Sognare l’Egitto
di Antonino Trotta
A causa di previsioni meteo avverse l’Aida en-plein-air prevista all’Anfiteatro Giovanni Paolo II di Sordevolo si sposta al Teatro Coccia di Novara, dove la messinscena ideata da Alberto Jona riprende vita in una forma più intima ed egualmente efficace. Spiccano, nella compagnia di canto, Serena Farnocchia, Veronica Simeoni e Gustavo Castillo.
Novara, 6 luglio 2024 – Non sarà il meteo pazzo dell’ultimo mese a mettere i bastoni tra le ruote al resiliente Coccia: se Aida all’aria aperta non si può fare, ecco aperte le porte del teatro novarese per una seconda prima di uno spettacolo che appena la sera prima era andato in scena a settanta chilometri di distanza. Non è un ripiego, va’ detto fin da subito, perché il regista Alberto Jona e la squadra di tecnici del teatro, con encomiabili sforzo e professionalità, han sfruttato fino all’ultimo secondo per confezionare una serata che non lasciasse lo spettatore orfano di una gradevole messinscena. Alla base dello spettacolo vi è il desiderio di legare in qualche modo l’opera al territorio che la ospita: eccoci allora proiettati nel sito archeologico dell’illustre egittologo Ernesto Schiapparelli – nato a Occhieppo Inferiore, a tre chilometri da Sordevolo – dove, tra papiri, sarcofagi, statue e reperti vari ben imballati per raggiungere i musei europei, Aida prende il via, con eleganza e pulizia, quasi fosse un viaggio onirico in quel mondo tanto lontano del tempo che tanto ha affascinato e tutt’ora affascina la fantasia dell’uomo moderno. Così, grazie anche alle proiezioni di Luca Attilii, alle luci di Ivan Pastrovicchio, ai bei costumi di Silvia Lumes, ai suggestivi inserti di Controluce Teatro d’Ombre e all’eccellente prova del danzatore Gérard Diby, lungamente applaudito nella scena del trionfo, si può godere di un allestimento che rassicura il pubblico per la delicata tradizionalità e il garbo dei preziosi dettagli visivi con cui il capolavoro di Verdi è riproposto.
Alla guida dell’Orchestra Filarmonica Italiana, Marco Alibrando confeziona una concertazione vivace e marziale, caratterizzata principalmente da dinamiche asciutte e tempi incalzanti. Particolarmente efficace là dove il dramma infiamma o avanza con altera baldanza – la marcia, le piazzate di Amneris, lo scontro familiare di Aida, per fare qualche esempio –, la lettura di Alibrando si dimostra più fragile sul versante dei colori, un po' troppi asciutti in quadri come quello di apertura del terzo atto che abbisogna di amalgama sonora più flessuosa e screziature timbriche di più ampio spettro.
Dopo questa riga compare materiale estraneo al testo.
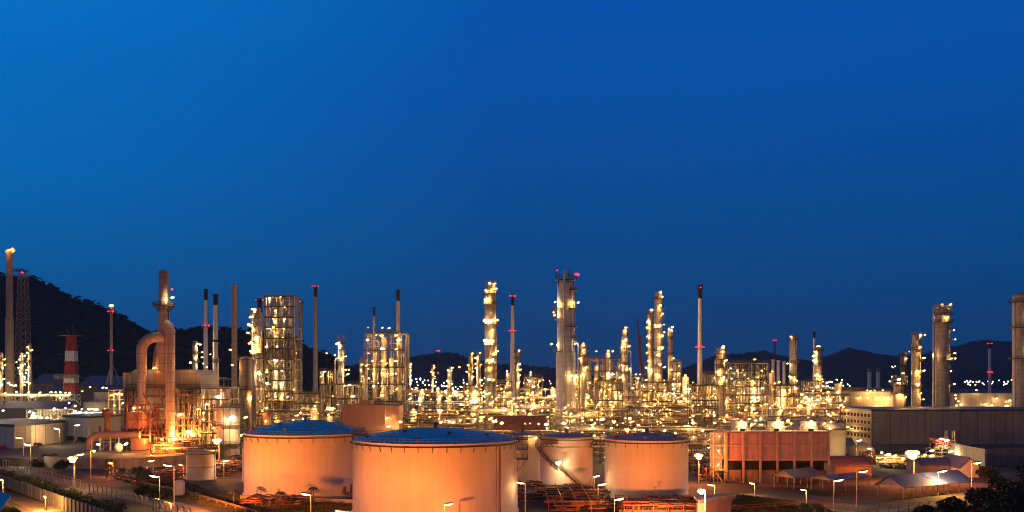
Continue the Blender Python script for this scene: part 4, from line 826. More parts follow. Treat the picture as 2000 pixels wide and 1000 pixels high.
# ================================================================== BOILER HOUSE WITH ITS DUCTS (left)
d = 385; s = d / F
o = thing('boiler_house', 'tall grey panelled boiler house glowing orange at its base', 'building', (xx(318, d), d, TZ))
b = MB(); xa, xb = xx(246, d), xx(392, d)
b.box(xa, xb, d, d + 26, TZ, zz(756, d)); b.build('wall', 'panel', o)
b = MB(); b.extr([(xx(249, d), d + .4, zz(756, d)), (xx(249, d), d + .4, zz(732, d)), (xx(262, d), d + .4, zz(722, d)), (xx(376, d), d + .4, zz(722, d)), (xx(390, d), d + .4, zz(732, d)), (xx(390, d), d + .4, zz(756, d))], (0, 25, 0)); b.build('upper_casing', 'panel', o)
b = MB(); b.box(xx(303, d), xx(328, d), d - 1.6, d + 2, zz(762, d), zz(700, d)); b.build('flue_box', 'pink_wall', o)
b = MB()
for y in (757, 804, 838):
    z = zz(y, d); b.box(xx(240, d), xx(398, d), d - 2.2, d - .05, z - .2, z); railing(b, [(xx(240, d), d - 2.2, z), (xx(398, d), d - 2.2, z)], 1.2, .12, 2.4)
for px_ in (246, 262, 278, 332, 352, 372, 392): b.beam((xx(px_, d), d - .22, TZ), (xx(px_, d), d - .22, zz(757, d)), .4)
for y in (775, 790, 820): b.beam((xa, d - .3, zz(y, d)), (xb, d - .3, zz(y, d)), .25)
for i in range(9): y0 = 862 - i * 12; b.beam((xx(324, d), d - 2.6, zz(y0, d)), (xx(330 if i % 2 else 319, d), d - 2.6, zz(y0 - 12, d)), .3)
b.build('walkway', 'steel_dark', o)
b = MB(); lattice(b, xx(316, d), d - 1, zz(722, d), zz(676, d), 5.2, 3.4, 4, .32); b.build('lattice_support', 'pink_wall', o)
b = MB(); b.box(xx(238, d), xx(250, d), d + 1, d + 8, zz(780, d), zz(728, d)); b.build('side_bay', 'shed_pale', o)
for px_, py_, k in ((353, 809, 1.6), (328, 799, 1.4), (387, 799, 1.3), (398, 806, .8), (262, 797, 1.3), (272, 796, .9), (276, 708, .9), (372, 708, 1.2), (302, 718, 1.0), (404, 717, .7), (411, 692, .6)): lamp(o, W(px_, py_, d - 3.0), .55 * k, 'lamp_warm')
for px_, py_, k in ((369, 843, 2.4), (376, 849, 1.5), (343, 857, 1.2), (338, 843, .7), (353, 856, 1.0)): lamp(o, W(px_, py_, d - 5), .55 * k, 'lamp_street')  if False else lamp(o, W(px_, py_, d - 5), .55 * k, 'lamp_warm')
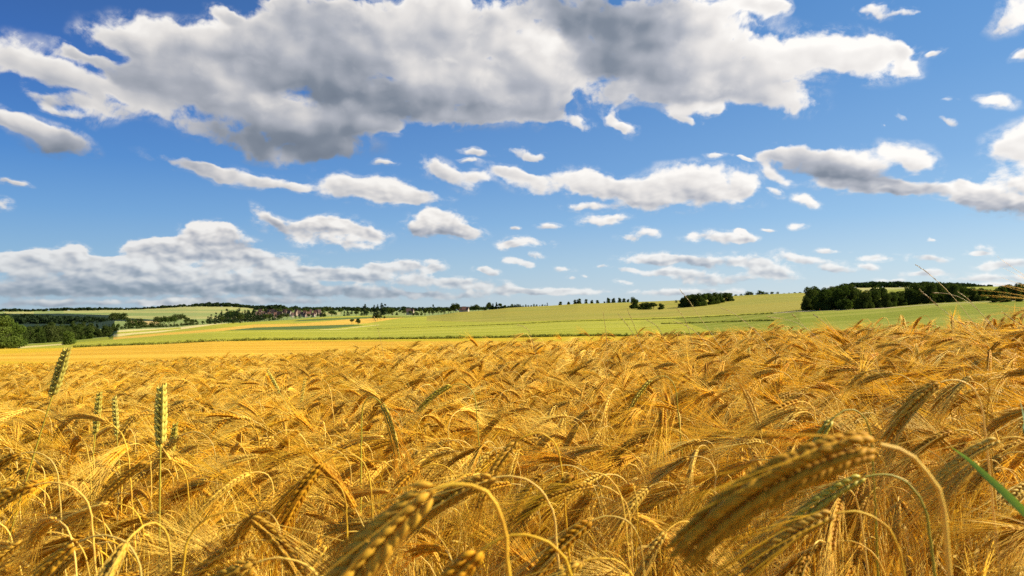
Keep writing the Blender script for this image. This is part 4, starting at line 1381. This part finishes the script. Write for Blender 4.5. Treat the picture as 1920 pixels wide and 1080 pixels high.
HD = []
rng = np.random.default_rng(9)
for i in range(20):
    parts, apex = make_barley(rng, 0)
    HD.append(({k: mesh_obj(k, v, f.astype(np.int32), m_, smooth=True, data_only=True) for (k, (v, f)), m_ in zip(parts.items(), [M_STEM, M_KERN, M_AWN, M_DRY])}, apex))


def plant(meshes, loc, rot, s, label, group=None, name='barley_stalk', cat='barley'):
    root = empty(name, loc)
    root.rotation_euler = rot; root.scale = (s, s, s)
    obs = {}
    for k in ('stem', 'ear', 'beard', 'leaf'):
        if k not in meshes or meshes[k] is None: continue
        q = bpy.data.objects.new(k, meshes[k]); COL.objects.link(q)
        q.parent = obs['ear'] if k == 'beard' else root
        obs[k] = q
    tag(root, label, cat, group)
    return root


for n_, i in enumerate(ind):
    me, apex = HD[n_ % len(HD)]
    plant(me, (bx[i], by[i], bz[i]), (tiltx[i], tilty[i], yaw[i]), scl[i],
          'golden barley stalk with a nodding bearded ear in the thick of the near crop', 'nodding barley stalks of the near crop')

# the rest of the crop: one object, scattered by geometry nodes
crop_me = bpy.data.meshes.new('barley_crop')
crop_me.vertices.add(len(rest))
crop_me.vertices.foreach_set('co', np.stack([bx[rest], by[rest], bz[rest]], -1).astype(np.float32).ravel())
ar = crop_me.attributes.new('rot', 'FLOAT_VECTOR', 'POINT')
ar.data.foreach_set('vector', np.stack([tiltx[rest], tilty[rest], yaw[rest]], -1).astype(np.float32).ravel())
ar = crop_me.attributes.new('scl', 'FLOAT', 'POINT'); ar.data.foreach_set('value', scl[rest].astype(np.float32))
gr_ = prs.random(len(rest)) < 0.005
pick_ = np.where(by[rest] < 4.2, np.where(gr_, N1 - 1, prs.integers(0, N1 - 1, len(rest))), N1 + np.where(gr_, N2 - 1, prs.integers(0, N2 - 1, len(rest))))
ar = crop_me.attributes.new('pick', 'INT', 'POINT'); ar.data.foreach_set('value', pick_.astype(np.int32))
crop = bpy.data.objects.new('barley_crop', crop_me)
COL.objects.link(crop)
tag(crop, 'dense golden barley crop filling the foreground', kind='stuff')
gn = bpy.data.node_groups.new('barley_crop', 'GeometryNodeTree')
gn.interface.new_socket('Geometry', in_out='INPUT', socket_type='NodeSocketGeometry')
gn.interface.new_socket('Geometry', in_out='OUTPUT', socket_type='NodeSocketGeometry')
G = gn.nodes
gi, go = G.new('NodeGroupInput'), G.new('NodeGroupOutput')
ci = G.new('GeometryNodeCollectionInfo')
ci.inputs['Collection'].default_value = crop_col
ci.inputs['Separate Children'].default_value = True
ci.inputs['Reset Children'].default_value = True
ip = G.new('GeometryNodeInstanceOnPoints')
ip.inputs['Pick Instance'].default_value = True


def attr(nm, ty):
    n = G.new('GeometryNodeInputNamedAttribute'); n.data_type = ty; n.inputs['Name'].default_value = nm
    return n.outputs['Attribute']


m2p = G.new('GeometryNodeMeshToPoints')
lk = gn.links.new
lk(gi.outputs[0], m2p.inputs['Mesh']); lk(m2p.outputs[0], ip.inputs['Points']); lk(ci.outputs[0], ip.inputs['Instance'])
lk(attr('pick', 'INT'), ip.inputs['Instance Index'])
e2r = G.new('FunctionNodeEulerToRotation'); lk(attr('rot', 'FLOAT_VECTOR'), e2r.inputs[0]); lk(e2r.outputs[0], ip.inputs['Rotation'])
lk(attr('scl', 'FLOAT'), ip.inputs['Scale'])
lk(ip.outputs[0], go.inputs[0])
mod = crop.modifiers.new('crop', 'NODES'); mod.node_group = gn
print('plants', len(bx), 'scattered', len(rest))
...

Le signore trionfano in questa compagnia alternativa che di seconda ha solo la posizione in cartellone. Serena Farnocchia è un’Aida dal timbro corposo, squisitamente drammatico, e dall’accento regale e dolente: con canto solido, contezza tecnica e di mezzi, la Farnocchia porta in scena una principessa etiope di indubbio valore, immediatamente misurabile nel fraseggio equilibratissimo che si ammanta ovunque di legato e colori. Lo spigolo più tagliente di tutta la parte conferma anche in questa recita la perfidia di Verdi, ma non mette a repentaglio una prova pienamente soddisfacente sul piano attoriale e vocale. Anche l’Amneris di Veronica Simeoni conquista il pubblico col suo fare indomito e ferino. Artista raffinatissima, fraseggiatrice e attrice eccellente, scava e plasma la sua furoreggiante principessa tutta nel testo, sempre porto con una miriade di sfaccettature tale da tratteggiare, con estrema teatralità, le peregrinazioni emotive di questo irresistibile personaggio. Accanto alle due primedonne, Gustavo Castillo, Amonastro, si fa decisamente notare per il timbro statuario, correttezza d’emissione e vigore nel drammatico duetto che anima tutto il terzo atto. Jason Kim, Radamès, per peso vocale e ingegno d’interprete, soffre invece di più il ruolo, pur cantando, tutto sommato, in maniera corretta. Luca Park, il Re, si presenta in scena e spiazza per una voce d’autentico basso; Davide Lando, un messaggero, sa imporsi all’attenzione anche solo con due frasi. Completano il cast Stefano Paradiso, Ramfis annunciato indisposto, e l’ottima sacerdotessa di Elena Malakhovskaya. Buona, infine, la prova del coro San Gregorio Magno istruito dal maestro Alberto Sala.
Il teatro strapieno accoglie con calore tutti gli artisti, segnando il trionfo di una serata egregiamente salvata in meno di ventiquattr’ore.